Kinetics of PMS activation by graphene oxide and biochar

Carbon-based materials have been studied as metal-free catalyst for persulfate activation. At present, the activation performance of carbon materials for persulfate is usually characterized by the removal efficiency of organic pollutants. However, the kinetics of persulfate activation by carbon materials has not been investigated. In this study, the kinetics of peroxymonosulfate (PMS) activation by reduced graphene oxide (RGO) and sludge-derived biochar (BC) were investigated. The experimental results showed that the kinetics of PMS activation followed the two-phase kinetic model (fast phase (a1) and slow phase (a2)). In the absence of organic pollutants, the a1 and a2 were calculated to be 0.320 and 0.0471 min−1 for BC, respectively, and 0.322 and 0.0850 min−1 for RGO, respectively. Based on the characterization of BC and RGO, it can be concluded that the fast phase was mainly due to the formation of surface-bound active species.

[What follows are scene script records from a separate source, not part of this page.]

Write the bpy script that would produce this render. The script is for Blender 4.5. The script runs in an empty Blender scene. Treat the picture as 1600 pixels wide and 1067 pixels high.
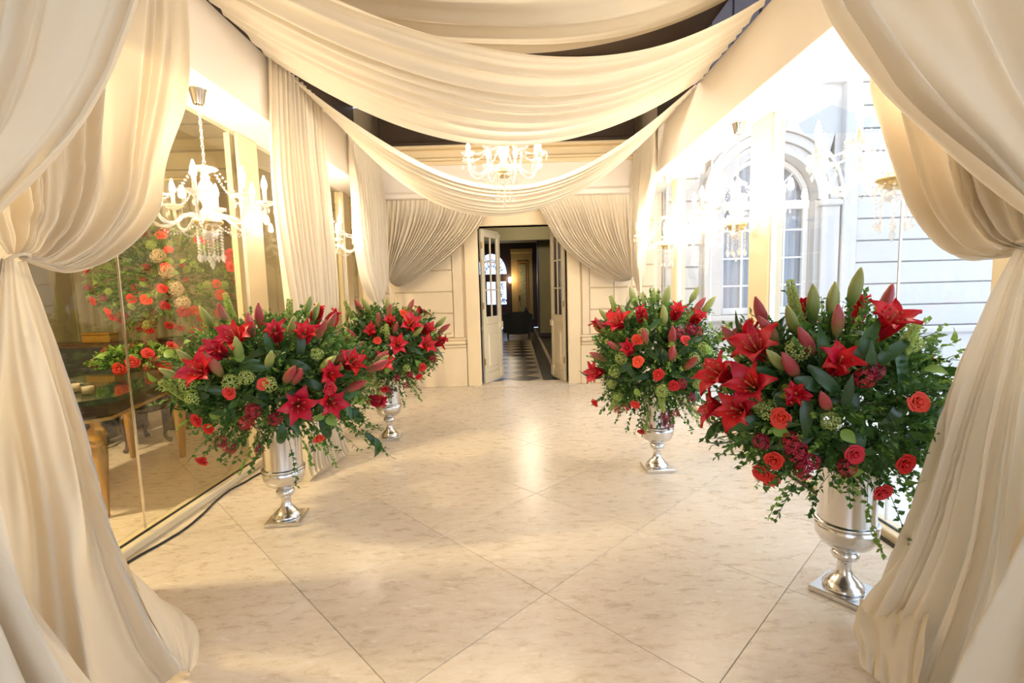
import bpy, math, random
from mathutils import Vector, Matrix, Quaternion, noise
R = math.radians
PI = math.pi
sc = bpy.context.scene
COL = sc.collection
# ------------------------------------------------------------------ camera
cam_d = bpy.data.cameras.new('camera'); cam = bpy.data.objects.new('camera', cam_d); COL.objects.link(cam)
F_PX, PITCH, ROLL, YAW = 778.0, 0.1026, 0.0269, -0.0103
cam_d.sensor_fit = 'HORIZONTAL'; cam_d.sensor_width = 36.0; cam_d.lens = 36.0 * F_PX / 1600.0
cam_d.clip_start = 0.05; cam_d.clip_end = 200
_f = Vector((math.sin(YAW)*math.cos(PITCH), math.cos(YAW)*math.cos(PITCH), -math.sin(PITCH)))
_r = Vector((math.cos(YAW), -math.sin(YAW), 0)); _u = _r.cross(_f)
_r2 = _r*math.cos(ROLL) - _u*math.sin(ROLL); _u2 = _r*math.sin(ROLL) + _u*math.cos(ROLL)
cam.matrix_world = Matrix(((_r2.x,_u2.x,-_f.x,0),(_r2.y,_u2.y,-_f.y,0),(_r2.z,_u2.z,-_f.z,1.5),(0,0,0,1)))
sc.camera = cam
# ------------------------------------------------------------------ world, exposure
W = bpy.data.worlds.new('sky'); sc.world = W; W.use_nodes = True
_bg = W.node_tree.nodes['Background']; _bg.inputs[0].default_value = (0.70, 0.82, 1.0, 1); _bg.inputs[1].default_value = 1.7
sc.view_settings.view_transform = 'Standard'; sc.view_settings.look = 'None'
sc.view_settings.gamma = 1.0; sc.view_settings.use_curve_mapping = False
sc.view_settings.exposure = 0.86
BULB_STRENGTH = 205.0
LOUNGE_WATTS = 420.0
def area_light(name, loc, size, size_y, power, color, rot=(0,0,0)):
    l = bpy.data.lights.new(name, 'AREA'); l.shape = 'RECTANGLE'; l.size = size; l.size_y = size_y; l.energy = power; l.color = color
    o = bpy.data.objects.new(name, l); COL.objects.link(o); o.location = loc; o.rotation_euler = rot
    return o
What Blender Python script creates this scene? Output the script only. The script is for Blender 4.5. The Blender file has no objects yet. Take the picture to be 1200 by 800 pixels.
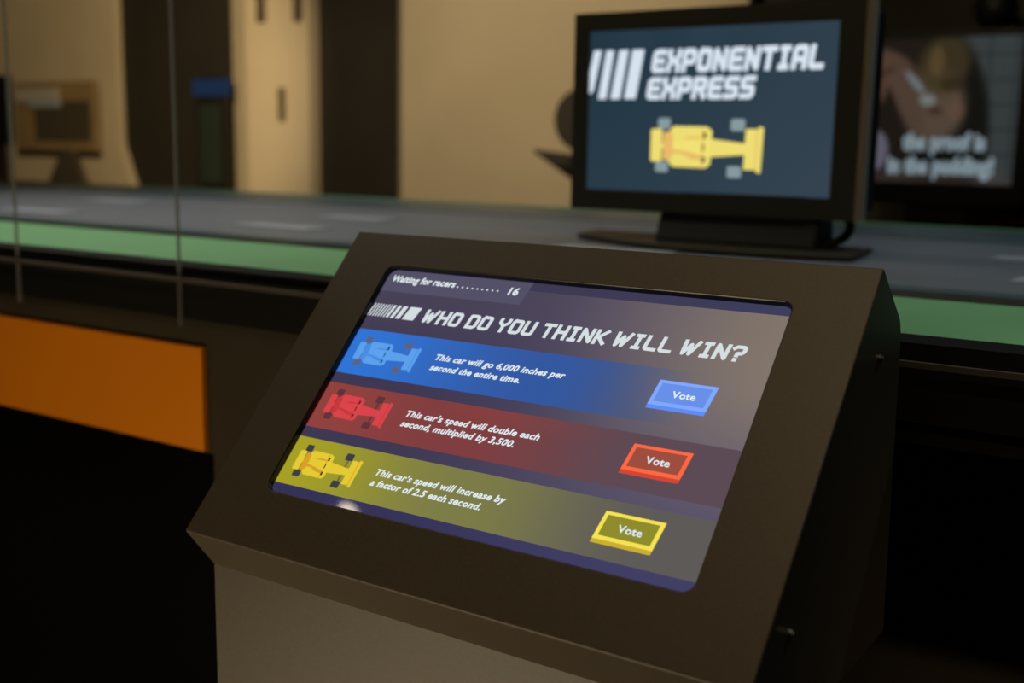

Competitive adsorption between PMS and targeted pollutants decreased the kinetic constant for the first phase (a1) and the kinetic constant for the second phase (a2) for both BC and RGO. The value of a1 and a2 increased for BC after the addition of phenol, due to the enhanced PMS activation by surface adsorbed phenol. The increase of phenol concentration decreased slightly the value of a1 and a2. The increase of PMS concentration increased significantly the value of a1 and a2. The decrease of a1 and a2 in repeated use of carbon materials could be due to the decrease of oxygen-containing functional groups and defect intensity.